Even as the guns fell silent along the Western Front in 1918, the United States and the United Kingdom began jockeying for position. Washington and London bitterly disagreed on the nature of the settlements in Europe and Asia, as well as the shape of the postwar naval balance. In late 1920 and early 1921, these tensions reached panic levels in Washington, London and especially Ottawa.
The article goes on to present a short alt-history scenario for the War of 1921. Excerpts below - but srsly, read the whole damn thing:
Given the overwhelming disparity between available U.S. and Canadian military forces, most of these offensives would probably have succeeded in short order. The major battle would have revolved around British and Canadian efforts to hold Nova Scotia, New Brunswick and especially the port of Halifax, which would have served both as the primary portal for British troops and as the main local base for the Royal Navy. U.S. military planners understood that Halifax was the key to winning the war quickly, and investigated several options (including poison gas and an amphibious assault) for taking the port.
...
British war planning considered the prospect of simply abandoning Canada in favor of operations in the Caribbean. However, public pressure might have forced the Royal Navy to establish and maintain transatlantic supply lines against a committed U.S. Navy. While it might have struggled to do this over the long term, the RN still had a sufficient margin of superiority over the USN to make a game of it.
But how would the RN have deployed its ships? Blockading the U.S. East Coast is a far more difficult task than blockading Germany, and the USN (like the High Seas Fleet) would only have offered battle in advantageous circumstances. While the RN might have considered a sortie against Boston, Long Island or other northern coastal regions, most of its operations would have concentrated on supporting British and Canadian ground forces in the Maritimes.
...
Both the United States and the United Kingdom expected Japan to join any conflict on the British side. The connections between the Royal Navy and the Imperial Japanese Navy ran back to the Meiji Restoration, and Tokyo remained hungry for territory in the Pacific. In the First World War, Japan had opportunistically gobbled up most of the German Pacific possessions, before deploying a portion of its navy in support of Entente operations in the Mediterranean. In the case of a U.S.-UK war, the IJN would likely have undertaken similar efforts against American territories.
...
In the end, however, the United States would have occupied the vast bulk of Canada, at the cost of most of its Pacific possessions. And the Canadians, having finally been “liberated” by their brothers to the south? Eventually, the conquest and occupation of Canada would have resulted in statehood for some configuration of provinces, although not likely along the same lines as existed in 1920 (offering five full states likely would have resulted in an undesirable amount of formerly Canadian representation in the U.S. Senate). The process of political rehabilitation might have resembled the Reconstruction of the American South, without the racial element.

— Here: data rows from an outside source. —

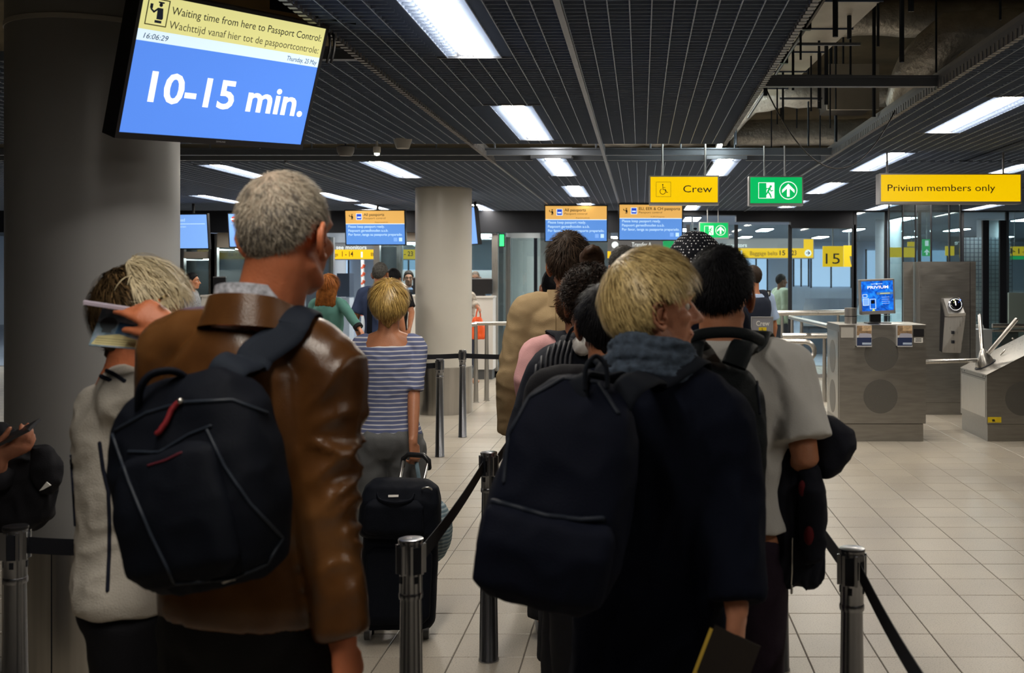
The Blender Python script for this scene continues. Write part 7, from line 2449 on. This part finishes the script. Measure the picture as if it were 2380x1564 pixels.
def knit_col(nt, co):
    sx = N(nt, 'ShaderNodeSeparateXYZ')
    nt.links.new(co, sx.inputs[0])
    m = N(nt, 'ShaderNodeMath', operation='MULTIPLY')
    nt.links.new(sx.outputs['Z'], m.inputs[0])
    m.inputs[1].default_value = 1 / 0.018
    fr = N(nt, 'ShaderNodeMath', operation='FRACT')
    nt.links.new(m.outputs[0], fr.inputs[0])
    return ramp(nt, fr.outputs[0], [(0, (0.10, 0.16, 0.20)), (0.45, (0.16, 0.24, 0.29)), (0.6, (0.34, 0.42, 0.45)), (0.9, (0.30, 0.38, 0.42)), (1.0, (0.10, 0.16, 0.20))])


sb = Thing('striped_bag', 'round blue and white striped bag behind the trolley case', 'bag', px(1012, 1306, 5.2))
mb = MB().ell(px(1005, 1232, 5.25), (0.095, 0.12, 0.155))
me = blend(mb, 0.008, 2, 0.5)
folds(me, 0.006, (20, 20, 8), 2.2)
sb.part('body', me, node_mat('striped_canvas', knit_col, rough=0.8), smooth=True)
sb.part('strap', ribbon([px(985, 1175, 5.25), px(975, 1120, 5.3), px(968, 1075, 5.36)], 0.02, 0.006, (1, 0, 0)), cloth('strap_blue', (0.12, 0.18, 0.22)), smooth=True)

# ------------------------------------------------------------------ the queue ahead
def quick(label, xp, Y, H, rz, top, bottom=None, hairkw=None, **kw):
    I = person(label, wx(xp, Y), Y, H, rz=R(rz), top=top, bottom=bottom or dict(mat_=M_DKTR), voxel=kw.pop('voxel', 0.0095), **kw)
    if hairkw:
        hk_ = dict(hairkw)
        hair(I, hk_.pop('m'), **hk_)
    return I


M_TAN = cloth('tan_coat', (0.30, 0.215, 0.115), 0.8, var=0.06)
H1 = quick('dark-haired man in a beige coat standing ahead in the queue', 1322, 5.05, 1.825, 6, dict(mat_=M_TAN, name='coat', th=0.032, z0=0.62, amp=0.009, seed=7.7, voxel=0.010, flare=0.03, fscale=(7, 7, 9), sl_th=0.028), head=(-4, 4, 0), skin='tan',
           hairkw=dict(m=mat('hair_dark_base', (0.020, 0.013, 0.009), 0.5, var=0.4, vscale=40), th=0.014, top=0.022, amp=0.005, seed=8, strands=[dict(n=1800, L=0.045, w=0.003, grav=0.4, lift=0.3, seed=41, jit=0.25, m=hair_mat('dark_chestnut', (0.030, 0.018, 0.011), 0.5, 0.35))]))
collar(H1, M_TAN, 1.455, 1.525, 0.112, 0.090, 0.010, gap=60, name='coat_collar')
trim(H1.T, bvh_of(H1.top), 'back_seam', [(1290, 660), (1292, 740), (1292, 850)], 0.0018, cloth('tan_seam', (0.20, 0.14, 0.07)), parent=H1.top)
H2 = quick('woman with a hair bun in a pink blouse', 1346, 4.5, 1.64, -4, dict(mat_=cloth('pink', (0.62, 0.33, 0.33), 0.8), name='pink_blouse', th=0.018, z0=0.86, amp=0.007, seed=5.5), fem=0.5, skin='tan', head=(-10, 0, 0), bulk=1.12,
           arms={'l': dict(world=True, el=px(1226, 880, 4.45), wr=px(1232, 1010, 4.6))},
           hairkw=dict(m=mat('hair_brown_dark', (0.035, 0.018, 0.010), 0.5, var=0.5, vscale=40), line='bob', th=0.016, top=0.010, amp=0.006, seed=7, strands=[dict(n=1400, L=0.05, w=0.003, grav=-0.3, lift=0.2, seed=42, jit=0.2, m=hair_mat('chestnut', (0.060, 0.028, 0.014), 0.6, 0.35), crown=(0, 0.9, -0.4))]))
bn = MB()
bc = H2.T.inv @ px(1376, 603, 4.42)
for k in range(5):
    a0 = k * 1.3
    pts = [bc + V((0.036 * math.cos(a0 + t * 0.42), 0.03 * math.sin(a0 + t * 0.42) * math.cos(k), 0.034 * math.sin(a0 + t * 0.42) + 0.012 * math.sin(k * 2 + t))) for t in range(14)]
    bn.tube(pts, [0.012 + 0.006 * math.sin(t / 13 * PI) for t in range(14)], 10, 'round')
bn.ell(bc, (0.036, 0.034, 0.034))
me = blend(bn, 0.0055, 2, 0.5)
folds(me, 0.004, (50, 50, 30), 2.0)
H2.T.part('hair_bun', me, MATS['hair_brown_dark'], local=True, smooth=True)
bp2 = Thing('backpack', 'black backpack strap over the pink blouse', 'backpack', px(1330, 900, 4.3))
bp2.part('shoulder_strap', lay_strap(bvh_of(H2.top), [px(1340, 800, 4.28), px(1318, 765, 4.33), px(1300, 735, 4.40), px(1292, 722, 4.50), px(1296, 740, 4.62), px(1302, 850, 4.66)], 0.07, 0.012, free=1), M_BAGBLK, smooth=60)
bp2.part('main_body', sack([((0, 0, 0.0), 0.12, 0.06), ((0, 0, 0.2), 0.15, 0.08), ((0, 0, 0.36), 0.12, 0.06), ((0, 0, 0.4), 0.05, 0.02)], place(px(1360, 1010, 4.28)), amp=0.006, seed=3), M_BAGBLK, smooth=True)
H3 = quick('curly-haired man in a dark shirt behind the blond man', 1368, 3.9, 1.665, 4, dict(mat_=cloth('dark_shirt', (0.010, 0.012, 0.020), 0.8), name='shirt', th=0.020, z0=0.84, amp=0.008, seed=9.5, slope=0.15), skin='tan', head=(10, 0, 0), bulk=0.84, arms={'l': dict(**{'raise': -0.03}), 'r': dict(**{'raise': -0.03})})
collar(H3, MATS['cloth_dark_shirt'], 1.45, 1.515, 0.098, 0.080, 0.008, gap=50, name='shirt_collar')
hc_ = hair_mat('curly', (0.022, 0.013, 0.009), 0.7, 0.6, 0.12)
hair(H3, mat('hair_curly_base', (0.012, 0.009, 0.007), 0.6), th=0.016, top=0.014, back=0.006, amp=0.006, nscale=(110, 110, 110), seed=2, strands=[dict(n=1500, L=0.05, w=0.0042, grav=0.2, lift=0.2, seed=43, jit=0.5, curl=0.006, segs=9, m=hc_, turns=1.6)])
bp3 = Thing('backpack', 'black ribbed backpack worn by the curly-haired man', 'backpack', px(1320, 1100, 3.6))
Mb = place(px(1326, 1125, 3.66), ry=2, rz=6)
b3 = bp3.part('main_body', sack([((0, 0, 0.0), 0.12, 0.06), ((0, 0, 0.03), 0.15, 0.08), ((0, 0, 0.28), 0.150, 0.085), ((0, 0, 0.40), 0.125, 0.07), ((0, 0.01, 0.46), 0.08, 0.04), ((0, 0.015, 0.48), 0.03, 0.02)], Mb, amp=0.003, seed=12), M_BAGBLK, smooth=True)
bv = bvh_of(b3)
for k in range(9):
    x = 1234 + k * 11
    trim(bp3, bv, 'rib', [(x, 880), (x + 4, 830), (x + 14, 795)], 0.006, mat('rib_black', (0.012, 0.014, 0.022), 0.6), parent=b3, steps=5)
bp3.part('handle', ribbon([px(1318, 790, 3.62), px(1330, 765, 3.62), px(1360, 755, 3.64), px(1385, 770, 3.66)], 0.03, 0.012, (0, -1, 0.3)), M_BAGBLK, smooth=True)
for q, xx in ((0, 1318), (1, 1405)):
    bp3.part('shoulder_strap', lay_strap(bvh_of(H3.top), [px(xx, 850, 3.62), px(xx + 2, 790, 3.66), px(xx + 4, 758, 3.78), px(xx + 4, 760, 3.95), px(xx, 860, 4.06)], 0.06, 0.012, free=2), M_BAGBLK, smooth=60)
hdp = blend(MB().ell(px(1372, 800, 3.62), (0.062, 0.05, 0.035)).ell(px(1352, 806, 3.60), (0.03, 0.035, 0.03)), 0.008, 3, 0.5)
folds(hdp, 0.008, (22, 22, 22), 4.0)
solo('white_pullover', 'white pullover bundled on top of the ribbed backpack', 'pullover', hdp, cloth('white_knit', (0.62, 0.60, 0.58), 0.9), smooth=True)
H4 = quick('dark-haired person half hidden left of the blond head', 1408, 3.25, 1.615, 0, dict(mat_=M_BLK, name='jacket', th=0.02, z0=0.84, amp=0.006), skin='tan',
           hairkw=dict(m=hk, th=0.016, top=0.006, line='bob', back=0.006, seed=5, strands=[dict(n=900, L=0.05, w=0.0028, grav=0.6, lift=0.15, seed=44, jit=0.15)]))


def dots_col(nt, co):
    v = N(nt, 'ShaderNodeTexVoronoi')
    v.inputs['Scale'].default_value = 80
    v.inputs['Randomness'].default_value = 0.12
    nt.links.new(co, v.inputs['Vector'])
    return ramp(nt, v.outputs['Distance'], [(0.0, (0.75, 0.75, 0.78)), (0.25, (0.75, 0.75, 0.78)), (0.30, (0.004, 0.005, 0.010)), (1.0, (0.004, 0.005, 0.010))])


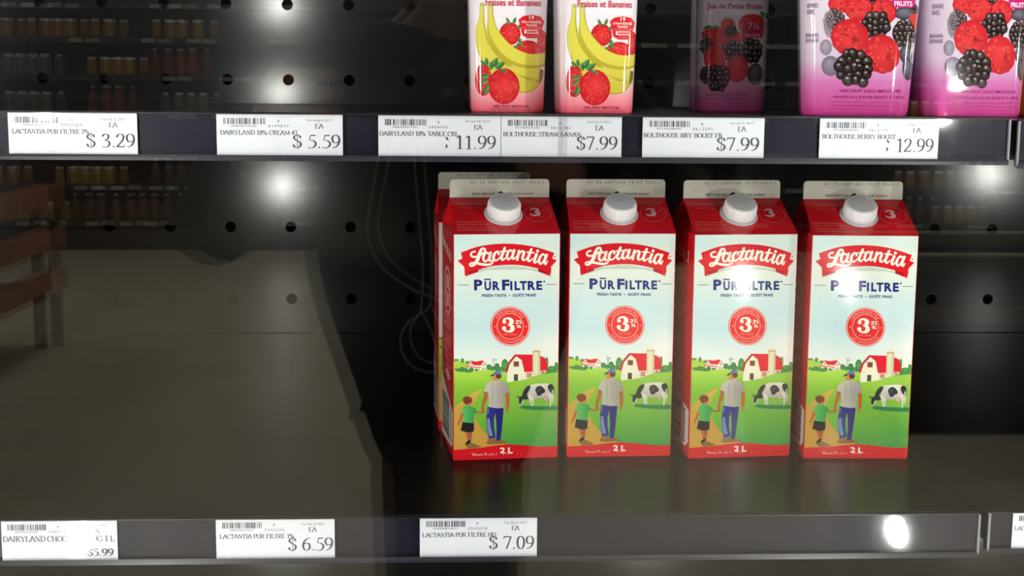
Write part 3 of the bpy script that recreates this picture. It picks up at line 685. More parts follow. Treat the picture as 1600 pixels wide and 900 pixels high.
    a.poly([(204, 444), (338, 410), (342, 446), (212, 476)], (172, 18, 34), 3); a.poly([(1168, 410), (1292, 444), (1290, 478), (1168, 446)], (172, 18, 34), 3)
    S_ = lambda p, w_: a.ribbon(p, w_, CREAM, 4, k=5)
    S_([(300, 168), (264, 178), (246, 208), (262, 236), (306, 240), (360, 222), (412, 192), (442, 158), (428, 130), (398, 132), (378, 164), (354, 224), (334, 280), (300, 332), (262, 362), (232, 358), (232, 334), (264, 322), (324, 328), (394, 342), (462, 350), (520, 338), (552, 304)],
       [28, 24, 26, 28, 26, 24, 24, 28, 30, 34, 42, 50, 48, 42, 30, 24, 22, 24, 30, 34, 32, 26, 16])
    S_([(486, 198), (462, 182), (432, 205), (414, 252), (424, 294), (452, 302), (484, 262), (504, 205)], [30, 26, 32, 36, 30, 24, 24, 24]); S_([(516, 184), (500, 240), (496, 286), (518, 298), (556, 268)], [38, 38, 34, 22, 14])
    S_([(624, 206), (630, 182), (606, 170), (574, 194), (554, 240), (562, 280), (592, 290), (632, 262), (654, 226)], [26, 28, 26, 34, 38, 32, 24, 18, 14])
    S_([(712, 122), (690, 180), (666, 240), (670, 276), (694, 280), (730, 244)], [36, 38, 38, 32, 22, 14]); S_([(655, 168), (752, 162)], [20, 20])
    S_([(812, 168), (786, 152), (758, 180), (740, 232), (750, 272), (776, 270), (806, 230), (828, 172)], [30, 26, 32, 36, 30, 24, 24, 22]); S_([(840, 154), (820, 214), (816, 258), (838, 270), (870, 236)], [38, 38, 34, 22, 14])
    S_([(908, 164), (894, 220), (880, 282)], [38, 38, 34]); S_([(892, 236), (920, 190), (954, 166), (976, 186), (960, 236), (958, 278), (986, 288), (1014, 258)], [16, 22, 30, 36, 38, 34, 22, 14])
    S_([(1078, 142), (1052, 205), (1030, 262), (1036, 296), (1062, 298), (1096, 264)], [36, 38, 38, 32, 22, 14]); S_([(1018, 180), (1116, 188)], [20, 20])
    S_([(1150, 212), (1126, 272), (1118, 314), (1138, 324), (1172, 292)], [38, 38, 34, 22, 14]); a.ell(1166, 166, 21, 21, CREAM, 4)
    S_([(1264, 226), (1238, 210), (1206, 238), (1184, 290), (1192, 334), (1218, 336), (1252, 292), (1278, 234)], [30, 26, 32, 36, 30, 24, 24, 22]); S_([(1292, 220), (1266, 282), (1262, 332), (1280, 344), (1304, 304)], [38, 38, 34, 22, 14])
    a.ring(1406, 246, 8, 14, (216, 120, 116), 2, 16); a.ell(1406, 246, 5, 5, (216, 120, 116), 2, n=8)
    a.text('P', 280, 552, 395, 702, NAVY_INK, 2, bold=.045); a.text('U', 422, 574, 512, 704, NAVY_INK, 2, bold=.045); a.rect(420, 541, 512, 559, NAVY_INK, 2)
    a.text('R', 534, 576, 634, 702, NAVY_INK, 2, bold=.045); a.text('F', 664, 554, 766, 702, NAVY_INK, 2, bold=.045)
    for ch, x0, x1 in (('I', 776, 806), ('L', 836, 912), ('T', 908, 1008), ('R', 1020, 1130), ('E', 1140, 1222)): a.text(ch, x0, 576, x1, 702, NAVY_INK, 2, bold=.045)
    a.ell(1252, 586, 13, 13, NAVY_INK, 2, n=12)
    a.text('FRESH TASTE  •  GOÛT FRAIS', 384, 742, 1132, 792, NAVY_INK, 2, bold=.03)
    a.rect(56, 622, 212, 633, (130, 142, 140), 2); a.rect(1280, 622, 1424, 633, (130, 142, 140), 2)
    return a

def carton_roof_art():
    a = Art(); a.F = quad_inv((100, 437), (1390, 425), (1505, 850), (150, 860))
    pale = (206, 96, 100)
    a.text('Lactantia', 205, 485, 520, 522, pale, 1); a.text('PŪRFILTRE', 230, 540, 510, 566, pale, 1)
    for i, t in enumerate(('Do not use product if', 'seal is missing or broken.', "N'employez pas le produit si", 'le sceau est manquant ou brisé.')):
        a.text(t, 190+i*4, 710+i*28+(8 if i > 1 else 0), (535, 600, 665, 720)[i], 734+i*28+(8 if i > 1 else 0), (228, 128, 128), 1)
    a.ring(1228, 620, 166, 172, (214, 120, 122), 1, 40, sy=.57)
    a.ribbon([(1135, 575), (1190, 562), (1235, 580), (1190, 602)], [14, 18, 34, 16], (236, 190, 186), 1); a.ribbon([(1190, 602), (1248, 622), (1190, 644), (1135, 630)], [16, 36, 18, 14], (236, 190, 186), 1)
    a.text('.25', 1278, 570, 1336, 596, pale, 1); a.text('M.F. | M.G.', 1170, 656, 1310, 672, pale, 1)
    return a

def carton_fin_art(code):
    a = Art(); a.F = quad_inv((100, 190), (1388, 190), (1385, 425), (100, 437))
    ink = (120, 120, 112)
    parts = code.split(' '); xs = [(362, 436), (478, 550), (592, 864), (914, 1088), (1130, 1320)]
    for t, (x0, x1) in zip(parts, xs): a.text(t, x0, 207, x1, 250, ink, 1, spacing=1.15)
    a.rect(112, 276, 1376, 282, (196, 194, 182), 1)
    a.text('BEST BEFORE', 390, 368, 682, 398, (66, 62, 60), 1, bold=.01); a.text('MEILLEUR AVANT', 826, 366, 1186, 396, (66, 62, 60), 1, bold=.01)
    a.poly([(690, 392), (756, 345), (822, 392)], (26, 24, 24), 1)
    for k in range(4): a.rect(196+k*38, 305, 216+k*38, 360, (204, 202, 190), 1)
    a.rect(1255, 292, 1262, 410, (196, 194, 182), 1)
    return a

def carton_side_art():
    a = Art(); a.F = lambda x, y: (x, 1-y)          # u: front 0 .. back 1, y down
    pale = (240, 176, 172)
    a.poly([(.03, .785), (1, .69), (1, .985), (.12, .955), (.03, .93)], (236, 234, 226), 1)
    a.barcode(.30, .765, .92, .945, (40, 40, 44), 2, 21, vertical=True, n=40)
    for k in range(12): a.rect(.14, .79+k*.013, .22, .797+k*.013, (70, 70, 74), 2)
    a.text('Lactantia', .18, .06, .92, .115, CREAM, 1, warp=lambda x, y: (x, y-.16*(x-.5)*.4))
    for yy in (.235, .315): a.ring(.48, yy, .20, .26, pale, 1, 28, sy=.27)
    for yy in (.235, .315): a.ell(.48, yy, .13, .035, pale, 1)
    r = random.Random(5); y = .38
    while y < .62:
        a.rect(.2, y, .2+.6*r.uniform(.6, 1), y+.006, (226, 120, 116), 1); y += .012+(.018 if r.random() < .18 else 0)
    a.ell(.45, .655, .2, .02, pale, 1)
    return a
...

The new map, then, might have included a United States that extended to the Arctic, an independent Quebec, a rump Canada consisting mostly of the Maritimes and Japanese control of the entirety of the Western Pacific. Tokyo, rather than London or Washington, would have stood as the biggest winner, hegemonic in its own sphere of influence and fully capable of managing international access to China.
It's interesting that pretty much everyone thought that the Japs would jump in on it - but given their behaviour in World War Phase One, just completed, maybe not such a stretch. Lose the Philipines and some Pacific Islands in exchange for pretty much all of English-speaking Canada? On the whole, probably a net gain, assuming that you don't end up with most of a century of die-hard Canadian loyalist terrorism. Even if Britain won on points in a War of 1921, they'd be proper fucked in a couple decades when the US doesn't come in on their side in the big one.